No meu percurso de assessor pedagógico da Gerência de Ensino Fundamental na cidade de Serra no Espírito Santo , imerso nos  cotidianos das escolas, ouvi muito dizer que os estudantes também ensinam algo aos professores, quando trazem suas lógicas, conhecimentos, experiências de vida para o cotidiano escolar. Indaguei sempre acerca do que eles ensinam? Como os conhecimentos trazidos pelos alunos entram no planejamento das aulas? 

Em 2017, visitando as festas culturais de algumas escolas de Ensino Fundamental de Serra, agucei os meus sentidos no intuito de identificar a aprendizagem inventiva. Amparado em Certeau (1995), acredito que os estudantes também inscrevem trajetórias, não determinadas, mas inesperadas, que alteram, corroem e mudam pouco a pouco os equilíbrios dos cotidianos escolares. Nessa esteira, “cacei” nas mostras culturais, a criação, a inventividade, a autoria dos alunos. Encontrei. O meu achado estava ali,  nas danças apresentadas.  

Estive em sete  escolasl. Assim,  compartilho neste texto algumas inquietações que estão pedindo passagem, acreditando, como Bakhtin, que os sentidos de um texto não se encerram nele mesmo, nem nas capacidades cognitivas do leitor, numa terceira via, o texto é o lugar da interação verbal. Nesse intento, espero criar uma cadeia enunciativa em torno da aprendizagem inventiva nos contextos escolares. 

O que vi  de aprendizagem inventiva? 

Ao trabalhar com música, os professores permanecem nos clichês. O que se vê como proposta, na maioria das vezes, são produções culturais embaladas  por Planeta Água , Aquarela e Palavrinhas Mágicas.  Desse modo, o que fica evidenciado é o gosto do adulto. 

Nesse sentido, fica posto em  Alves et al (2011) , quando afirmam que “[...] a concepção de currículo como guia curricular é redutora, na medida em que (sic) privilegia a dimensão produto do currículo, deixando de fora todo o processo de produção sociocultural que se estabelece no cotidiano da escola”.

No entanto, em algumas unidades de ensino, vi os estudantes realizando coreografias com as músicas de Sia (Austrália), Demi Lovato (Estados Unidos), Anitta (Brasil) e MC Gui (Brasil). Desconfiei que aquele tipo de show de talentos, poderia não ter nascido do coração dos professores para os alunos, mas só desconfiei ... Seria preconceito de minha parte, afirmar que professoras não ouvem Funk e nem bailam ao som do pop internacional. 

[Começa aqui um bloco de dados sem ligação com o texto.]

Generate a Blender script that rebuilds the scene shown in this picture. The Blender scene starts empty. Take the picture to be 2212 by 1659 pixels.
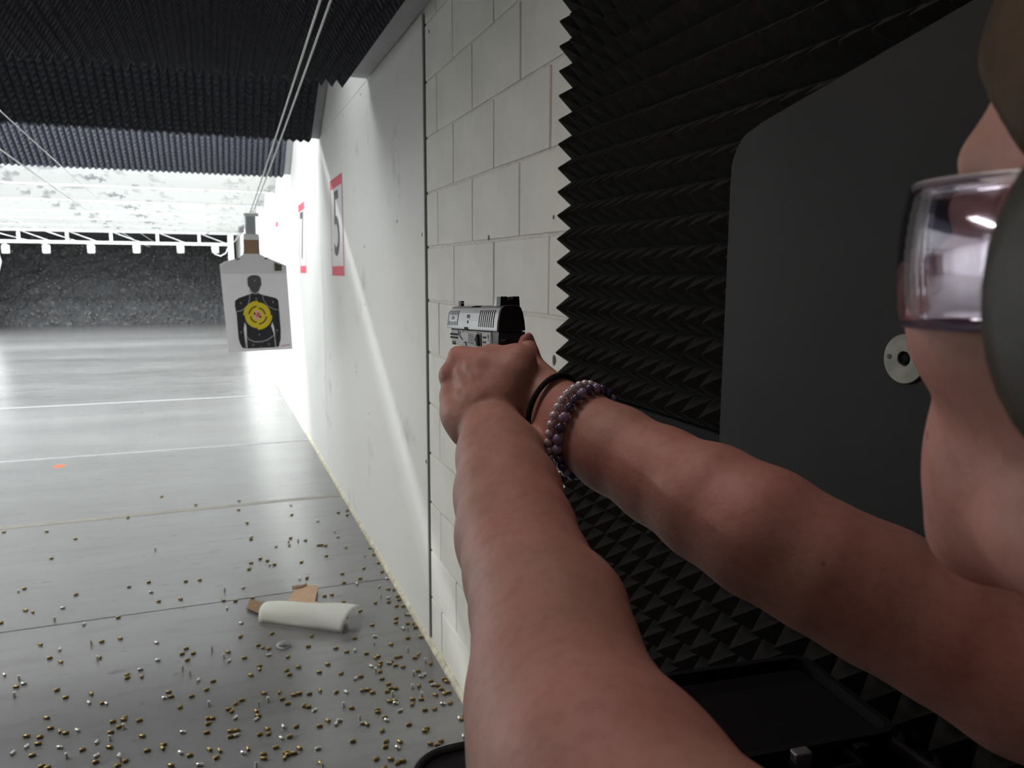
import bpy, bmesh, math, random
import numpy as np
from mathutils import Matrix, Vector, Euler

random.seed(7)
SC = bpy.context.scene
COL = SC.collection

# ------------------------------------------------------------------ camera
FPX, CX, CY, H = 1665.0, 1106.0, 829.5, 1.535       # pixel focal length, principal point, eye height
def _n(v): return v / np.linalg.norm(v)
_dy = _n(np.array([455 - CX, -(585 - CY), FPX]))
_dx = np.array([5450 - CX, -(605 - CY), FPX]); _dx = _n(_dx); _dx = _n(_dx - _dy * np.dot(_dx, _dy))
_dz = np.cross(_dx, _dy)
if _dz[1] < 0: _dz = -_dz
CM = np.array([_dx, _dy, _dz])                      # world <- (right, up, forward)
cam_d = bpy.data.cameras.new('camera'); cam = bpy.data.objects.new('camera', cam_d); COL.objects.link(cam)
cam_d.sensor_width = 36.0; cam_d.lens = FPX / 2212 * 36.0; cam_d.clip_start = 0.02; cam_d.clip_end = 100
R3 = np.stack([CM[:, 0], CM[:, 1], -CM[:, 2]], axis=1)
mw = Matrix.Identity(4)
for i in range(3):
    for j in range(3): mw[i][j] = float(R3[i, j])
mw[2][3] = H
cam.matrix_world = mw
cam_d.dof.use_dof = True; cam_d.dof.focus_distance = 0.78; cam_d.dof.aperture_fstop = 15
SC.camera = cam

# ------------------------------------------------------------------ world, exposure
wd = bpy.data.worlds.new('world'); SC.world = wd; wd.use_nodes = True
wd.node_tree.nodes['Background'].inputs[0].default_value = (0.02, 0.02, 0.022, 1)
wd.node_tree.nodes['Background'].inputs[1].default_value = 0.2
SC.view_settings.view_transform = 'Standard'; SC.view_settings.look = 'None'
SC.view_settings.gamma = 1.0; SC.view_settings.use_curve_mapping = False
SC.view_settings.exposure = 0.0
SC.cycles.max_bounces = 7

# lamps of the range (each light hangs under its own fixture, built further down)
LAMPS = [  # y, z, power, tilt downrange (deg)
    (4.46, 3.06, 34, -30), (6.12, 2.93, 330, 62), (8.38, 2.93, 260, 30), (10.35, 2.93, 280, 20), (12.5, 2.93, 360, 10),
    (14.65, 2.93, 380, 5), (16.8, 2.93, 380, 0), (18.95, 2.93, 380, 0), (21.4, 2.75, 230, 0)]
FLOOD = (8.83, 4.45, 420)          # bare strip high under the roof, seen through the slit between two baffles
FILL = [(-0.55, -0.75, 2.40, 0.25, 0.6, 0.6), (-0.20, 0.85, 2.385, 3.8, 1.2, 0.3), (-2.5, 3.70, 2.385, 74.0, 1.6, 0.3)]   # unseen fill lamps added to brighten shooter and near wall: x, y, z, power, size

def area_light(name, loc, sx, sy, power, color, rot, parent=None):
    l = bpy.data.lights.new(name, 'AREA'); l.shape = 'RECTANGLE'; l.size = sx; l.size_y = sy
    l.energy = power; l.color = color
    o = bpy.data.objects.new(name, l); COL.objects.link(o)
    o.location = loc; o.rotation_euler = rot
    if parent: o.parent = parent
    return o

# ------------------------------------------------------------------ photograph geometry helpers (pixel ray -> place in the room)
def ray(px, py): return CM @ np.array([px - CX, -(py - CY), FPX])
def atx(px, py, X): r = ray(px, py); return r * (X / r[0]) + np.array([0, 0, H])
def aty(px, py, Y): r = ray(px, py); return r * (Y / r[1]) + np.array([0, 0, H])
def atz(px, py, Z): r = ray(px, py); return r * ((Z - H) / r[2]) + np.array([0, 0, H])
def atd(px, py, d): return ray(px, py) * (d / FPX) + np.array([0, 0, H])
def cc(x, y, z): return CM @ np.array([x, y, z]) + np.array([0, 0, H])

# ------------------------------------------------------------------ materials
MATS = {}
def mat(name, col, rough=0.6, metal=0.0, var=0.0, vscale=8.0, bump=0.0, bscale=40.0, emit=None, coat=0.0, spec=0.5, sss=0.0, col2=None, trans=0.0, alpha=1.0):
    if name in MATS: return MATS[name]
    m = bpy.data.materials.new(name); m.use_nodes = True; nt = m.node_tree
    b = nt.nodes['Principled BSDF']
    b.inputs['Base Color'].default_value = (*col, 1); b.inputs['Roughness'].default_value = rough
    b.inputs['Metallic'].default_value = metal; b.inputs['Specular IOR Level'].default_value = spec
    if coat: b.inputs['Coat Weight'].default_value = coat
    if trans: b.inputs['Transmission Weight'].default_value = trans
    if alpha < 1: b.inputs['Alpha'].default_value = alpha
    if sss:
        b.inputs['Subsurface Weight'].default_value = sss; b.inputs['Subsurface Radius'].default_value = (0.012, 0.004, 0.002); b.inputs['Subsurface Scale'].default_value = 0.5
    tc = nt.nodes.new('ShaderNodeTexCoord')
    if var or col2:
        nz = nt.nodes.new('ShaderNodeTexNoise'); nz.inputs['Scale'].default_value = vscale; nz.inputs['Detail'].default_value = 5
        nt.links.new(tc.outputs['Object'], nz.inputs['Vector'])
        rp = nt.nodes.new('ShaderNodeValToRGB')
        c2 = col2 or tuple(min(1, c * (1 + var)) for c in col); c1 = col if col2 else tuple(c * (1 - var) for c in col)
        rp.color_ramp.elements[0].position = 0.32; rp.color_ramp.elements[1].position = 0.68
        rp.color_ramp.elements[0].color = (*c1, 1); rp.color_ramp.elements[1].color = (*c2, 1)
        nt.links.new(nz.outputs['Fac'], rp.inputs['Fac']); nt.links.new(rp.outputs['Color'], b.inputs['Base Color'])
    if bump:
        n2 = nt.nodes.new('ShaderNodeTexNoise'); n2.inputs['Scale'].default_value = bscale; n2.inputs['Detail'].default_value = 4
        nt.links.new(tc.outputs['Object'], n2.inputs['Vector'])
        bp = nt.nodes.new('ShaderNodeBump'); bp.inputs['Strength'].default_value = bump; bp.inputs['Distance'].default_value = 0.002
        nt.links.new(n2.outputs['Fac'], bp.inputs['Height']); nt.links.new(bp.outputs['Normal'], b.inputs['Normal'])
    if emit:
        b.inputs['Emission Color'].default_value = (*emit[0], 1); b.inputs['Emission Strength'].default_value = emit[1]
    MATS[name] = m
    return m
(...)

 Dialogando com o corpo pedagógico, verifiquei que as ideias das danças e músicas nasceram a partir das demandas das crianças e adolescentes. A aprendizagem inventiva aparece nesses processos de seleção das músicas, ensaios e apresentação final. Certamente que as canções passaram pelo crivo dos professores, que após analise, organizaram tempos-espaços para que tudo acontecesse, pois sem a mediação qualificada dos docentes, a festa não “rola”. 

Considero que as práticas de ensinagem não devem direcionar na totalidade o que se deve aprender. Nas festas culturais, percebi que alguns professores já caminham, mesmo que de forma incipiente , em direção de uma aprendizagem inventiva, onde o estudante também exerce sua autoria. Considero que a partir das pressões dos discentes, ao trazerem para o cotidiano escolar suas referenciais musicas, temos, em parte, o que nos acena Freire em Pedagogia da Autonomia: “Não há docência sem discência”.